** REQUIRED TASK **
Can you output the material exactly as written, minus any pictures it holds?

** DATA EXCERPT **
+ + +

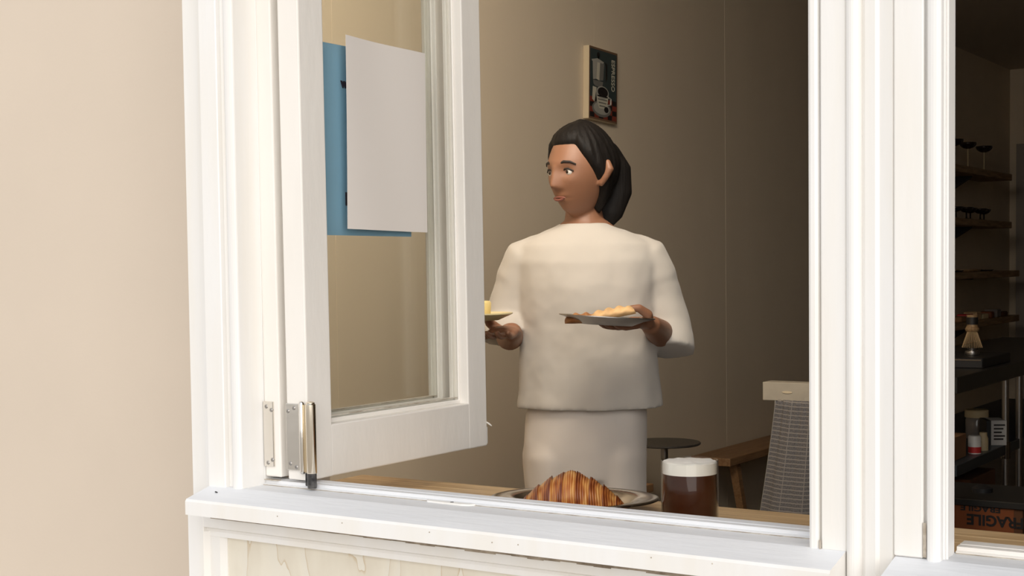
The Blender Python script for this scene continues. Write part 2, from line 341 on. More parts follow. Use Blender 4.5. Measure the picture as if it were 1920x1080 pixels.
# nails and grime
random.seed(3)
for (x, z) in ((-1.39, .998), (-1.27, .999), (-1.12, 1.000), (-1.02, .996), (-.98, .997), (-.79, 1.0), (-.71, 1.001)):
    bm = bmesh.new(); bm_tube(bm, [(x, 1.5003, z), (x, 1.4994, z)], [.0010, .0008], 8); obj('nail_head', bm, m_dirt, w1)
bm = bmesh.new(); bm_tube(bm, [(-1.545, 1.5325, 1.0168), (-1.541, 1.5305, 1.0169), (-1.538, 1.5300, 1.0165)], [.0008, .0011, .0006], 6); obj('paint_chip', bm, m_black, w1)
box('corner_grime', -1.5078, -1.480, 1.5990, 1.6065, 1.0288, 1.0298, m_dirt, w1, bev=0)

# --- stall riser under window 1: frame, mould, grained panel
rs = struct('wall_riser')
def riser(x0, x1):
    box('riser_rail', x0, x1, 1.560, 1.60, .9535, .985, m_paint, rs)
    box('riser_stile', x0, x0+.034, 1.5595, 1.60, -.12, .985, m_paint, rs); box('riser_stile', x1-.034, x1, 1.5595, 1.60, -.12, .985, m_paint, rs)
    # moulding: sloping inner frame
    a = x0+.034; b = x1-.034
    bm = bmesh.new(); bm_prism(bm, [(1.5605, .9535), (1.5665, .9515), (1.5680, .9470), (1.5665, .9400), (1.5755, .9380), (1.60, .9380), (1.60, .9535)], 'x', a, b); obj('moulding', bm, m_paint, rs)
    bm = bmesh.new(); bm_prism(bm, [(a, 1.5605), (a+.006, 1.5675), (a+.026, 1.5680), (a+.033, 1.5765), (a+.033, 1.60), (a, 1.60)], 'z', -.1, .9470); obj('moulding', bm, m_paint, rs)
    bm = bmesh.new(); bm_prism(bm, [(b, 1.5605), (b-.006, 1.5675), (b-.026, 1.5680), (b-.033, 1.5765), (b-.033, 1.60), (b, 1.60)], 'z', -.1, .9470); obj('moulding', bm, m_paint, rs)
    box('riser_panel', a+.030, b-.030, 1.5785, 1.60, -.1, .9385, m_ply, rs, bev=0)
    bm = bmesh.new(); n = 40
    for k in range(n):
        xa = x0+.05+(x1-x0-.06)*k/n; xb = x0+.05+(x1-x0-.06)*(k+1)/n; h = .0008+.0032*max(0, min(1, (k-6)/14))*(.7+.3*math.sin(k*1.7))
        bm_box(bm, xa, xb, 1.5590, 1.5603, .9698-h, .9840)
    obj('seam_grime_and_shade', bm, m_seam_shade, rs)  # dark strip painted in for the shaded gap below the sill edge
riser(-1.6335, -.567); riser(-.511, .44)

# ================================================================== FOLDED SASHES
def leaf(x0, x1, ystart, width, zb, xg, name, hinge=True):
    """one folding leaf standing perpendicular to the facade; right face at x1"""
    y0, y1 = ystart, ystart+width
    bm = bmesh.new()
    st = .056; zt = 2.60
    bm_box(bm, x0, x1, y0, y0+st, zb, zt, .0022, 2); bm_box(bm, x0, x1, y1-st, y1, zb, zt, .0022, 2)
    bm_box(bm, x0+.0002, x1-.0002, y0+st-.003, y1-st+.003, zb+.0004, zb+.080, .0022, 2); bm_box(bm, x0+.0002, x1-.0002, y0+st-.003, y1-st+.003, zt-.07, zt, .0022, 2)
    f = obj(name, bm, m_sash, w1)
    ya, yb, za, zc = y0+st, y1-st, zb+.080, zt-.07
    # glazing bead around the glass (room side lip)
    for sgn, xa, bw in ((1, xg+.0035, .004), (-1, xg-.0115, .008)):
        bm = bmesh.new(); t = .007 if sgn < 0 else .0035
        bm_box(bm, xa, xa+bw, ya-.001, ya+t, za, zc, .0015); bm_box(bm, xa, xa+bw, yb-t, yb+.001, za, zc, .0015)
        bm_box(bm, xa, xa+bw, ya, yb, za-.001, za+t+.003, .0015); bm_box(bm, xa, xa+bw, ya, yb, zc-t, zc+.001, .0015)
        obj('glazing_bead', bm, m_sash, f)
    bm = bmesh.new(); bm_box(bm, xg-.002, xg+.002, ya-.0005, yb+.0005, za-.0005, zc); obj('glass_pane', bm, m_glass, f)
    bm = bmesh.new(); bm_box(bm, xg-.0035, xg+.0034, ya-.0009, ya-.0003, za, zc); bm_box(bm, xg-.0035, xg+.0034, yb+.0003, yb+.0009, za, zc); bm_box(bm, xg+.0022, xg+.0034, ya, yb, za+.009, za+.0105); obj('gasket', bm, m_dirt, f)
    return f
L1 = leaf(-1.5070, -1.4750, 1.602, .475, 1.0345, -1.489, 'folding_sash')
L2 = leaf(-1.4590, -1.4180, 1.600, .475, 1.0330, -1.443, 'folding_sash')
def screw(x, z, y, parent, r=.0032):
    bm = bmesh.new(); bm_lathe(bm, [(0, .0012), (r*.6, .0011), (r, .0003), (r, -.002)], (0, 0, 0), 14)
    bm_box(bm, -r*.55, r*.55, -.0004, .0004, .0010, .0014); bm_box(bm, -.0004, .0004, -r*.55, r*.55, .0010, .0014)
    bmesh.ops.transform(bm, matrix=Matrix.Translation((x, y, z)) @ Matrix.Rotation(PI/2, 4, 'X') @ Matrix.Rotation(random.random()*3, 4, 'Z'), verts=bm.verts)
    return obj('screw', bm, m_steeld, parent)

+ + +

** TASK ANSWER **
The Blender Python script for this scene continues. Write part 2, from line 341 on. More parts follow. Use Blender 4.5. Measure the picture as if it were 1920x1080 pixels.
# nails and grime
random.seed(3)
for (x, z) in ((-1.39, .998), (-1.27, .999), (-1.12, 1.000), (-1.02, .996), (-.98, .997), (-.79, 1.0), (-.71, 1.001)):
    bm = bmesh.new(); bm_tube(bm, [(x, 1.5003, z), (x, 1.4994, z)], [.0010, .0008], 8); obj('nail_head', bm, m_dirt, w1)
bm = bmesh.new(); bm_tube(bm, [(-1.545, 1.5325, 1.0168), (-1.541, 1.5305, 1.0169), (-1.538, 1.5300, 1.0165)], [.0008, .0011, .0006], 6); obj('paint_chip', bm, m_black, w1)
box('corner_grime', -1.5078, -1.480, 1.5990, 1.6065, 1.0288, 1.0298, m_dirt, w1, bev=0)

# --- stall riser under window 1: frame, mould, grained panel
rs = struct('wall_riser')
def riser(x0, x1):
    box('riser_rail', x0, x1, 1.560, 1.60, .9535, .985, m_paint, rs)
    box('riser_stile', x0, x0+.034, 1.5595, 1.60, -.12, .985, m_paint, rs); box('riser_stile', x1-.034, x1, 1.5595, 1.60, -.12, .985, m_paint, rs)
    # moulding: sloping inner frame
    a = x0+.034; b = x1-.034
    bm = bmesh.new(); bm_prism(bm, [(1.5605, .9535), (1.5665, .9515), (1.5680, .9470), (1.5665, .9400), (1.5755, .9380), (1.60, .9380), (1.60, .9535)], 'x', a, b); obj('moulding', bm, m_paint, rs)
    bm = bmesh.new(); bm_prism(bm, [(a, 1.5605), (a+.006, 1.5675), (a+.026, 1.5680), (a+.033, 1.5765), (a+.033, 1.60), (a, 1.60)], 'z', -.1, .9470); obj('moulding', bm, m_paint, rs)
    bm = bmesh.new(); bm_prism(bm, [(b, 1.5605), (b-.006, 1.5675), (b-.026, 1.5680), (b-.033, 1.5765), (b-.033, 1.60), (b, 1.60)], 'z', -.1, .9470); obj('moulding', bm, m_paint, rs)
    box('riser_panel', a+.030, b-.030, 1.5785, 1.60, -.1, .9385, m_ply, rs, bev=0)
    bm = bmesh.new(); n = 40
    for k in range(n):
        xa = x0+.05+(x1-x0-.06)*k/n; xb = x0+.05+(x1-x0-.06)*(k+1)/n; h = .0008+.0032*max(0, min(1, (k-6)/14))*(.7+.3*math.sin(k*1.7))
        bm_box(bm, xa, xb, 1.5590, 1.5603, .9698-h, .9840)
    obj('seam_grime_and_shade', bm, m_seam_shade, rs)  # dark strip painted in for the shaded gap below the sill edge
riser(-1.6335, -.567); riser(-.511, .44)

# ================================================================== FOLDED SASHES
def leaf(x0, x1, ystart, width, zb, xg, name, hinge=True):
    """one folding leaf standing perpendicular to the facade; right face at x1"""
    y0, y1 = ystart, ystart+width
    bm = bmesh.new()
    st = .056; zt = 2.60
    bm_box(bm, x0, x1, y0, y0+st, zb, zt, .0022, 2); bm_box(bm, x0, x1, y1-st, y1, zb, zt, .0022, 2)
    bm_box(bm, x0+.0002, x1-.0002, y0+st-.003, y1-st+.003, zb+.0004, zb+.080, .0022, 2); bm_box(bm, x0+.0002, x1-.0002, y0+st-.003, y1-st+.003, zt-.07, zt, .0022, 2)
    f = obj(name, bm, m_sash, w1)
    ya, yb, za, zc = y0+st, y1-st, zb+.080, zt-.07
    # glazing bead around the glass (room side lip)
    for sgn, xa, bw in ((1, xg+.0035, .004), (-1, xg-.0115, .008)):
        bm = bmesh.new(); t = .007 if sgn < 0 else .0035
        bm_box(bm, xa, xa+bw, ya-.001, ya+t, za, zc, .0015); bm_box(bm, xa, xa+bw, yb-t, yb+.001, za, zc, .0015)
        bm_box(bm, xa, xa+bw, ya, yb, za-.001, za+t+.003, .0015); bm_box(bm, xa, xa+bw, ya, yb, zc-t, zc+.001, .0015)
        obj('glazing_bead', bm, m_sash, f)
    bm = bmesh.new(); bm_box(bm, xg-.002, xg+.002, ya-.0005, yb+.0005, za-.0005, zc); obj('glass_pane', bm, m_glass, f)
    bm = bmesh.new(); bm_box(bm, xg-.0035, xg+.0034, ya-.0009, ya-.0003, za, zc); bm_box(bm, xg-.0035, xg+.0034, yb+.0003, yb+.0009, za, zc); bm_box(bm, xg+.0022, xg+.0034, ya, yb, za+.009, za+.0105); obj('gasket', bm, m_dirt, f)
    return f
L1 = leaf(-1.5070, -1.4750, 1.602, .475, 1.0345, -1.489, 'folding_sash')
L2 = leaf(-1.4590, -1.4180, 1.600, .475, 1.0330, -1.443, 'folding_sash')
def screw(x, z, y, parent, r=.0032):
    bm = bmesh.new(); bm_lathe(bm, [(0, .0012), (r*.6, .0011), (r, .0003), (r, -.002)], (0, 0, 0), 14)
    bm_box(bm, -r*.55, r*.55, -.0004, .0004, .0010, .0014); bm_box(bm, -.0004, .0004, -r*.55, r*.55, .0010, .0014)
    bmesh.ops.transform(bm, matrix=Matrix.Translation((x, y, z)) @ Matrix.Rotation(PI/2, 4, 'X') @ Matrix.Rotation(random.random()*3, 4, 'Z'), verts=bm.verts)
    return obj('screw', bm, m_steeld, parent)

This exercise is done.